In ihrem Statement verwahrt sich Ruangrupa auch gegen seiner Meinung nach unfaire Unterstellungen und eine teilweise unlautere Diskussion. „Wir hoffen, dass all unsere Arbeit nicht umsonst war. Documenta fünfzehn bedeutet so viel mehr.“ So viel mehr, muss man ergänzen, als eine Antisemitismus-Debatte und ein skandalöses Werk.

Mitten in die Debatte über den BDS und Postkoloniale Theorien geraten

In der öffentlichen Wahrnehmung der Documenta geht es freilich um nichts anderes mehr. Das liegt auch daran, dass sie mitten hinein in die deutschen Debatten über den BDS und die postkolonialistische Theorie geraten ist – jeweils Felder, auf denen auf beiden Seiten mit harten Bandagen und gelegentlich unlauteren Mitteln gekämpft wird. Zu diesen Mitteln gehört leider auch, den Debattengegner mit strategischen Antisemitismus-Vorwürfen zu überziehen.

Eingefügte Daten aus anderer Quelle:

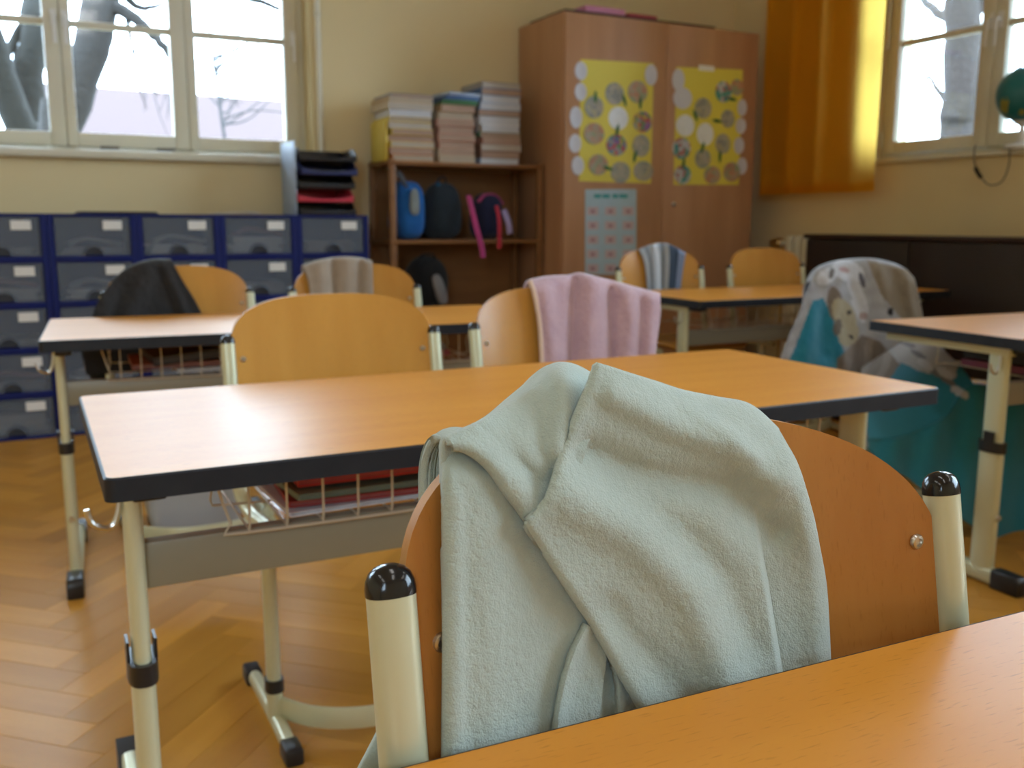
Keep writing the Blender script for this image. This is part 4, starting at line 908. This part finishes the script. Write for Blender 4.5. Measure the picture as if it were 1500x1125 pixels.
book_stack(1.655, 3.50, 0.235, 0.26, 'left', ['orange', 'rose', 'yellow', 'rose', 'yellow', 'cream', 'yellow', 'white', 'cream', 'tan', 'grey'], [0.03, 0.034, 0.026, 0.03, 0.03, 0.03, 0.024, 0.034, 0.03, 0.028, 0.014], 1)
book_stack(1.895, 3.50, 0.205, 0.26, 'middle', ['tan', 'cream', 'rose', 'rose', 'rose', 'rose', 'cream', 'tan'], [0.034, 0.032, 0.036, 0.034, 0.036, 0.034, 0.034, 0.034], 2)
book_stack(2.135, 3.50, 0.235, 0.26, 'right', ['pale blue', 'brown', 'brown', 'rose', 'green', 'white', 'white', 'dark', 'pale blue', 'pale blue', 'blue', 'grey'], [0.028, 0.034, 0.036, 0.034, 0.022, 0.036, 0.04, 0.03, 0.034, 0.036, 0.034, 0.03], 3)
o = MB().box(-0.007, 0.007, -0.1, 0.1, 0, 0.19).build('folder', flat('book_yellow', bookc['yellow'], 0.5), bevel=0.002); place(o, 1.5265, 3.49, 1.2055, 0.03); tag(o, 'yellow folder standing on edge against the left book stack', 'folder')
zc = 1.2055 + sum([0.034, 0.032, 0.036, 0.034, 0.036, 0.034, 0.034, 0.034]) + 8 * 0.0008
for i, (c, h) in enumerate((('green', 0.022), ('blue', 0.020), ('pale blue', 0.016))):
    o = MB().box(-0.09, 0.09, -0.12, 0.12, 0, h).build('notebook', flat('book_' + c.replace(' ', '_'), bookc[c], 0.5), bevel=0.002); place(o, 1.925, 3.49, zc + sum((0.022, 0.020, 0.016)[:i]) + 0.0006 * (i + 1), 0.12 * (i - 1))
    tag(o, '%s notebook lying across the top of the middle book stack' % c, 'notebook', 'notebooks on the middle book stack')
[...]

Ruangrupa war angetreten, die Documenta zu einem Forum des „globalen Südens“ zu machen, das wichtigste Kunstfestival der Welt sollte Menschen aus den ehemaligen europäischen Kolonien eine Stimme geben und ihre Anliegen gegen den „globalen Norden“ vertreten. Man darf vermuten, dass nicht alle Teilnehmer der aktuellen Debatte eine Interesse daran haben, diese Anliegen anzuhören.